I had a chance to "play" around with a few virtualization and thin client architectures lately and i must say, before you proceed in spending your big bucks in them, consider the following ..
Top 5+1 things to consider before going for Citrix or Terminal Services
1. Not all applications can work with virtualization. If they work in Terminal Service for instance, they don't necessarily work on other platforms or virtualization thin clients. Test each and every business critical functions with end users (people who will eventually use the app)
2. Will this application be able to run on server platforms. It makes no sense to run them on workstations as workstations software have very limited hardware scalability. Furthermore, Citrix and TS only works on Windows Servers. Ensure you get proper papers to say it does work and fully supported on server platforms.
3. What type of specialized hardware or other related software your application require? Will that hardware/software work with virtualization? Simple example would be, your graphics card, when running graphics intensive applications, will they or not take advantage of this hardware when virtualizing? What if that hardware is required to run the app?
4. Is your application client server based? I don't think it makes any sense if there's no client server architecture involved when using virtualization technologies. Outlook and Exchange example here, you publish Outlook and hence run multiple instances of Outlook on a single server would make absolute sense. In a weird twist, if you publish Exchange and it creates an entire new DB for every new virtual instance, whoa, you need serious hardware power man.
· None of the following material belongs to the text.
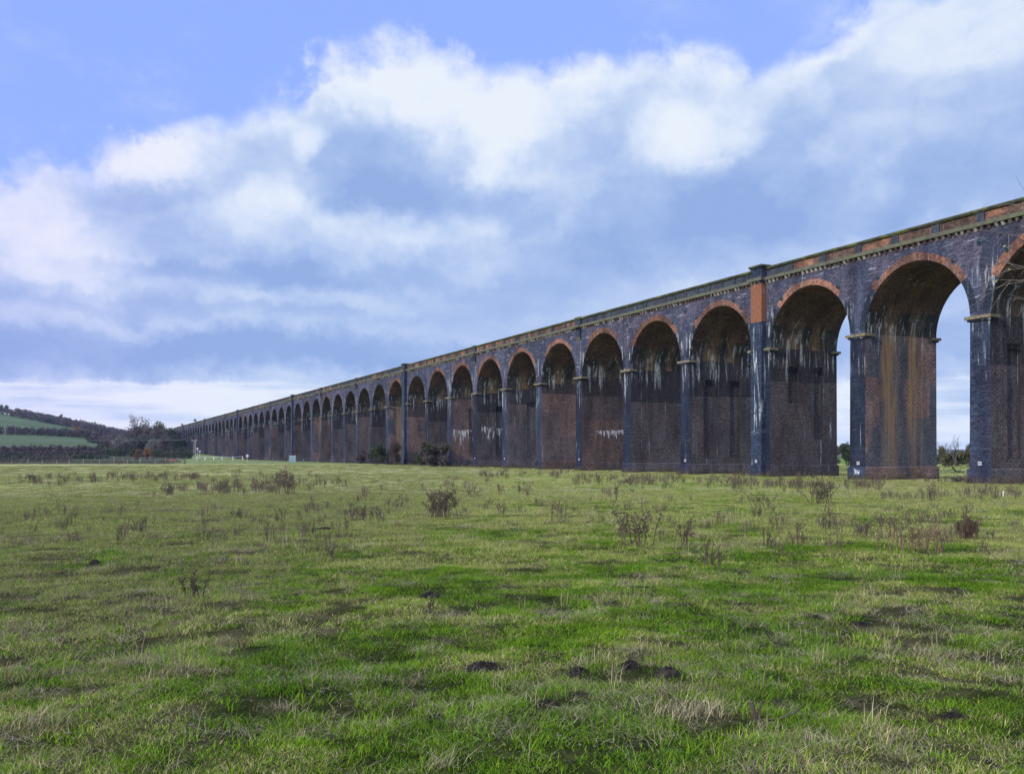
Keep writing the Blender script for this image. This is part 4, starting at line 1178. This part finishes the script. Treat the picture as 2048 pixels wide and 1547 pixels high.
def sticks(px, py, wpx, n, label, seed, hm=.5):
    c = at(px, py); k = c.y / F; r_ = random.Random(seed); b = MB()
    for _ in range(n):
        x, y = r_.uniform(-.5, .5) * wpx * k, r_.gauss(0, .3); l = r_.uniform(.3, 1.1); t = r_.uniform(0, 6.28)
        p0 = Vector((x, y, r_.uniform(0, hm * .6))); p1 = p0 + Vector((math.cos(t) * l, math.sin(t) * l * .6, r_.uniform(-.1, .5) * l)); p1.z = max(.02, p1.z)
        b.tube([p0, p0.lerp(p1, .5) + Vector((0, 0, .06)), p1], [.035, .028, .01], 4)
    tag(b.build('branch_heap', BARK, None, c), label, 'branches')
sticks(1926, 963, 36, 60, 'low heap of grey broken branches lying under the near open arch', 1)
def fallen():
    c = at(1903, 944); b = MB()
    b.tube([(-.9, 0, .9), (-.4, 0, 1.15), (.1, 0, .8), (.6, .1, .2), (1.1, .1, .05), (1.9, .2, .1)], [.05, .07, .09, .11, .10, .05], 6)
    b.tube([(-.9, 0, .9), (-1.1, 0, .5), (-.9, .1, .2)], [.05, .04, .02], 5); b.tube([(.3, 0, .5), (-.2, .2, .3), (-.8, .2, .05)], [.06, .05, .03], 5)
    b.tube([(.9, .1, .1), (1.2, -.2, .4), (1.3, -.3, .7)], [.05, .03, .01], 5)
    tag(b.build('fallen_branch', BARK, None, c), 'curved fallen bough lying in the grass behind the rust stained pier', 'branch')
fallen()
def stakes():
    c = at(2006, 993); b = MB(); b.tube([(0, 0, -.1), (.01, 0, .15), (.02, 0, .36)], [.03, .03, .025], 6)
    tag(b.build('stake', M['white_post'], None, c), 'small white stake in the grass before the last pier', 'stake')
    c = at(1768, 974); b = MB(); b.tube([(-.25, 0, -.05), (0, 0, .4), (.22, 0, .8), (.26, 0, 1.0)], [.06, .05, .05, .03], 6); b.tube([(0, 0, .4), (-.1, .1, .7)], [.03, .015], 5)
    tag(b.build('dead_stick', M['weed'], None, c), 'dark stick leaning in the grass at the plinth of the rust stained pier', 'stick')
stakes()

# ------------------------------------------------------------------ thorn tree beside the view, its twigs hang into the corner
def thorn():
    c = Vector((9.3, 13.2, gh(9.3, 13.2))); r_ = random.Random(12)
    e = empty('thorn_tree', c, 0, 'bare thorn tree whose thin twigs hang across the top corner of the viaduct', 'tree')
    tr, tw, lv = MB(), MB(), MB()
    tr.tube([(0, 0, -.2), (.05, 0, 1.4), (-.05, .1, 2.8), (-.1, .1, 4.2)], [.14, .11, .085, .05], 8)
    tips = []
    for sz, ex, ez in ((3.0, -2.9, 5.3), (3.6, -3.2, 5.8), (2.6, -2.5, 4.7), (4.0, -2.2, 6.05), (3.2, -2.7, 5.0)):
        p0 = Vector((-.07, .1, sz)); p3 = Vector((ex, r_.uniform(-.3, .4), ez - c.z))
        ps = [p0, p0.lerp(p3, .35) + Vector((0, 0, .35)), p0.lerp(p3, .7) + Vector((0, 0, .3)), p3]
        tr.tube(ps[:3], [.022, .011, .005], 5); tw.tube(ps[2:], [.005, .002], 4)
        for _ in range(14):
            q = ps[2].lerp(p3, r_.uniform(-.5, 1.)) if r_.random() < .75 else ps[1].lerp(ps[2], r_.random())
            t = q + Vector((r_.gauss(-.12, .22), r_.gauss(0, .2), r_.gauss(-.02, .2)))
            m_ = q.lerp(t, .5) + Vector((0, 0, .02))
            tw.tube([q, m_, t], [.0042, .003, .0015], 3)
            if r_.random() < .1: tips.append(t)
    for t in tips:
        a = Vector((.05, .01, .03)); w = Vector((.008, 0, -.014))
        lv.quad(t, t + a * .5 + w, t + a, t + a * .5 - w)
    tr.build('trunk', BARK, e); tw.build('twigs', plain_mat('pale_twigs', (.11, .09, .07), (.19, .16, .13), 9, .8), e)
    if lv.v: lv.build('leaves', plain_mat('yellow_leaves', (.35, .25, .04), (.2, .3, .05), 9, .7), e)
thorn()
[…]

5. Does your application maintenance support complies this sort of deployment? Otherwise, you may end up having the support people say, "sorry, we do not support this sort of configuration"..you're in a little bit of trouble
and just for the heck of it the #6 ...
6. Will it benefit in the sense of the amount of hardware+software+service+maintenance you will achieve vs. decentralizing. Also remember, crucially, availability, if decentralized, one PC goes down, one PC is affected, if in virtualization, one server goes down, 10s of clients are affected. How would you address availability, clustering? NLB? Layer7 switching? Built-in application HA?